*Goal of the exercise*:
Extract the complete listing and output it unchanged.

*Recorded information*:
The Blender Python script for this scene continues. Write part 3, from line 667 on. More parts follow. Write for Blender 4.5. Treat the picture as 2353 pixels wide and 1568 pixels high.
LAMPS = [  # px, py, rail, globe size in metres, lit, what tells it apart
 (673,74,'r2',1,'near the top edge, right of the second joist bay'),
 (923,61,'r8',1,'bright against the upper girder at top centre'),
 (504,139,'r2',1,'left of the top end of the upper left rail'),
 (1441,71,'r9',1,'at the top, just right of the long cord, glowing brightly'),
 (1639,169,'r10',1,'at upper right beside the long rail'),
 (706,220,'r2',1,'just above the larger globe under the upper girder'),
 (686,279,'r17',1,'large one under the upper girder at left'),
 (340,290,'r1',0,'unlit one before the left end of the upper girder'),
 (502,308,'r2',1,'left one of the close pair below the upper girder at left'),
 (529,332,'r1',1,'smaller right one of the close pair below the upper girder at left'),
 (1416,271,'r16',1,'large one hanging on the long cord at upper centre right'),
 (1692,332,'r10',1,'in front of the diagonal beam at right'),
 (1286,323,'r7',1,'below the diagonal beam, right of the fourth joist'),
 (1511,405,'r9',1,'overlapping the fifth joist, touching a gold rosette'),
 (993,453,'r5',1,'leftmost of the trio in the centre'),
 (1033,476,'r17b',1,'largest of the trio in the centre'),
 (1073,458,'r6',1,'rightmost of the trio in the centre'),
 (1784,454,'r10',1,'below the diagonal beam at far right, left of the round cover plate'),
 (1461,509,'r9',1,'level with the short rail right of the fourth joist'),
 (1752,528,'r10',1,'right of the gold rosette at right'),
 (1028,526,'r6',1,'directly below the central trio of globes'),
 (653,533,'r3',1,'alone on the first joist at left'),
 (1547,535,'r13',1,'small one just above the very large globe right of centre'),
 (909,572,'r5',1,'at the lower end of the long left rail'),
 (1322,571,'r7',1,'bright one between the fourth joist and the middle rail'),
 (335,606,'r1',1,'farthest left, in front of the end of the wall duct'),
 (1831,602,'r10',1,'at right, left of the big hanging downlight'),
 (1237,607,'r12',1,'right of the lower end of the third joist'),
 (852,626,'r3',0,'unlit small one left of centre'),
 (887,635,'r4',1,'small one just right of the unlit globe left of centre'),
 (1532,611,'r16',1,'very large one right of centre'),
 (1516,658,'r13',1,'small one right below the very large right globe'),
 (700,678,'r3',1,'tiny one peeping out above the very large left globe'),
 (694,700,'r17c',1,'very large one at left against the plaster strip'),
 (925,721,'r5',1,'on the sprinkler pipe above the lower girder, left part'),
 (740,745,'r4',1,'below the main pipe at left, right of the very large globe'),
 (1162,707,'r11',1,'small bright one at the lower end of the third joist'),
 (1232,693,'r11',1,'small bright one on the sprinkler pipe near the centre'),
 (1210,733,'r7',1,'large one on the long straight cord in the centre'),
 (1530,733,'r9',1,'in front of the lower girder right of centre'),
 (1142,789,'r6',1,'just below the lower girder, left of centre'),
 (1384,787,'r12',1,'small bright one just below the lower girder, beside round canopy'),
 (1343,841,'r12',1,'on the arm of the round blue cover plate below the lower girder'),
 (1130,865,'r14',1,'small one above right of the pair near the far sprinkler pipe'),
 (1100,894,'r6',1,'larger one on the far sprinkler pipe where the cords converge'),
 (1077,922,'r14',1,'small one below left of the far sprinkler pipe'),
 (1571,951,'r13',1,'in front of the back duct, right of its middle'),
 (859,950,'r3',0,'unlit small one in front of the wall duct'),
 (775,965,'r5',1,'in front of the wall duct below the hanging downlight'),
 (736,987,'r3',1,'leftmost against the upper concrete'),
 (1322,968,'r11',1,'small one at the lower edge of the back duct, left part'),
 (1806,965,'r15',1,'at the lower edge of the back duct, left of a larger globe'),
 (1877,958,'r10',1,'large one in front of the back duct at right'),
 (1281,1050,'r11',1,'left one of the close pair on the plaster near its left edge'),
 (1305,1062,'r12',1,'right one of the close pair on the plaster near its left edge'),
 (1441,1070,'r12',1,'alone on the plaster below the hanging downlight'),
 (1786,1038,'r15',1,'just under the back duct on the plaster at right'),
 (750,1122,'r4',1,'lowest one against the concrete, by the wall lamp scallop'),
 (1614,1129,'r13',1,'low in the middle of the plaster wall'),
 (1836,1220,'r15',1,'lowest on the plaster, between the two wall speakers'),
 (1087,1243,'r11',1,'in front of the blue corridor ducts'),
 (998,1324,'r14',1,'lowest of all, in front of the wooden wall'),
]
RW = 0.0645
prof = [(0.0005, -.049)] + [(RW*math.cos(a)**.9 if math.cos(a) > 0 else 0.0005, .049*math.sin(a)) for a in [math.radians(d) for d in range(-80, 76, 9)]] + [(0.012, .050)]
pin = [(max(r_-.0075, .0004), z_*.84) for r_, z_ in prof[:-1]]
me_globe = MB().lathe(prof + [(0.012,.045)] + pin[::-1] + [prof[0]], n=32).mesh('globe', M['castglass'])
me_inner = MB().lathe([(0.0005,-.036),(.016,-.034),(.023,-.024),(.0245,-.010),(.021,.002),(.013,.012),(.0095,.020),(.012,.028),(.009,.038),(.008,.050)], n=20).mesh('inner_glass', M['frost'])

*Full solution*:
The Blender Python script for this scene continues. Write part 3, from line 667 on. More parts follow. Write for Blender 4.5. Treat the picture as 2353 pixels wide and 1568 pixels high.
LAMPS = [  # px, py, rail, globe size in metres, lit, what tells it apart
 (673,74,'r2',1,'near the top edge, right of the second joist bay'),
 (923,61,'r8',1,'bright against the upper girder at top centre'),
 (504,139,'r2',1,'left of the top end of the upper left rail'),
 (1441,71,'r9',1,'at the top, just right of the long cord, glowing brightly'),
 (1639,169,'r10',1,'at upper right beside the long rail'),
 (706,220,'r2',1,'just above the larger globe under the upper girder'),
 (686,279,'r17',1,'large one under the upper girder at left'),
 (340,290,'r1',0,'unlit one before the left end of the upper girder'),
 (502,308,'r2',1,'left one of the close pair below the upper girder at left'),
 (529,332,'r1',1,'smaller right one of the close pair below the upper girder at left'),
 (1416,271,'r16',1,'large one hanging on the long cord at upper centre right'),
 (1692,332,'r10',1,'in front of the diagonal beam at right'),
 (1286,323,'r7',1,'below the diagonal beam, right of the fourth joist'),
 (1511,405,'r9',1,'overlapping the fifth joist, touching a gold rosette'),
 (993,453,'r5',1,'leftmost of the trio in the centre'),
 (1033,476,'r17b',1,'largest of the trio in the centre'),
 (1073,458,'r6',1,'rightmost of the trio in the centre'),
 (1784,454,'r10',1,'below the diagonal beam at far right, left of the round cover plate'),
 (1461,509,'r9',1,'level with the short rail right of the fourth joist'),
 (1752,528,'r10',1,'right of the gold rosette at right'),
 (1028,526,'r6',1,'directly below the central trio of globes'),
 (653,533,'r3',1,'alone on the first joist at left'),
 (1547,535,'r13',1,'small one just above the very large globe right of centre'),
 (909,572,'r5',1,'at the lower end of the long left rail'),
 (1322,571,'r7',1,'bright one between the fourth joist and the middle rail'),
 (335,606,'r1',1,'farthest left, in front of the end of the wall duct'),
 (1831,602,'r10',1,'at right, left of the big hanging downlight'),
 (1237,607,'r12',1,'right of the lower end of the third joist'),
 (852,626,'r3',0,'unlit small one left of centre'),
 (887,635,'r4',1,'small one just right of the unlit globe left of centre'),
 (1532,611,'r16',1,'very large one right of centre'),
 (1516,658,'r13',1,'small one right below the very large right globe'),
 (700,678,'r3',1,'tiny one peeping out above the very large left globe'),
 (694,700,'r17c',1,'very large one at left against the plaster strip'),
 (925,721,'r5',1,'on the sprinkler pipe above the lower girder, left part'),
 (740,745,'r4',1,'below the main pipe at left, right of the very large globe'),
 (1162,707,'r11',1,'small bright one at the lower end of the third joist'),
 (1232,693,'r11',1,'small bright one on the sprinkler pipe near the centre'),
 (1210,733,'r7',1,'large one on the long straight cord in the centre'),
 (1530,733,'r9',1,'in front of the lower girder right of centre'),
 (1142,789,'r6',1,'just below the lower girder, left of centre'),
 (1384,787,'r12',1,'small bright one just below the lower girder, beside round canopy'),
 (1343,841,'r12',1,'on the arm of the round blue cover plate below the lower girder'),
 (1130,865,'r14',1,'small one above right of the pair near the far sprinkler pipe'),
 (1100,894,'r6',1,'larger one on the far sprinkler pipe where the cords converge'),
 (1077,922,'r14',1,'small one below left of the far sprinkler pipe'),
 (1571,951,'r13',1,'in front of the back duct, right of its middle'),
 (859,950,'r3',0,'unlit small one in front of the wall duct'),
 (775,965,'r5',1,'in front of the wall duct below the hanging downlight'),
 (736,987,'r3',1,'leftmost against the upper concrete'),
 (1322,968,'r11',1,'small one at the lower edge of the back duct, left part'),
 (1806,965,'r15',1,'at the lower edge of the back duct, left of a larger globe'),
 (1877,958,'r10',1,'large one in front of the back duct at right'),
 (1281,1050,'r11',1,'left one of the close pair on the plaster near its left edge'),
 (1305,1062,'r12',1,'right one of the close pair on the plaster near its left edge'),
 (1441,1070,'r12',1,'alone on the plaster below the hanging downlight'),
 (1786,1038,'r15',1,'just under the back duct on the plaster at right'),
 (750,1122,'r4',1,'lowest one against the concrete, by the wall lamp scallop'),
 (1614,1129,'r13',1,'low in the middle of the plaster wall'),
 (1836,1220,'r15',1,'lowest on the plaster, between the two wall speakers'),
 (1087,1243,'r11',1,'in front of the blue corridor ducts'),
 (998,1324,'r14',1,'lowest of all, in front of the wooden wall'),
]
RW = 0.0645
prof = [(0.0005, -.049)] + [(RW*math.cos(a)**.9 if math.cos(a) > 0 else 0.0005, .049*math.sin(a)) for a in [math.radians(d) for d in range(-80, 76, 9)]] + [(0.012, .050)]
pin = [(max(r_-.0075, .0004), z_*.84) for r_, z_ in prof[:-1]]
me_globe = MB().lathe(prof + [(0.012,.045)] + pin[::-1] + [prof[0]], n=32).mesh('globe', M['castglass'])
me_inner = MB().lathe([(0.0005,-.036),(.016,-.034),(.023,-.024),(.0245,-.010),(.021,.002),(.013,.012),(.0095,.020),(.012,.028),(.009,.038),(.008,.050)], n=20).mesh('inner_glass', M['frost'])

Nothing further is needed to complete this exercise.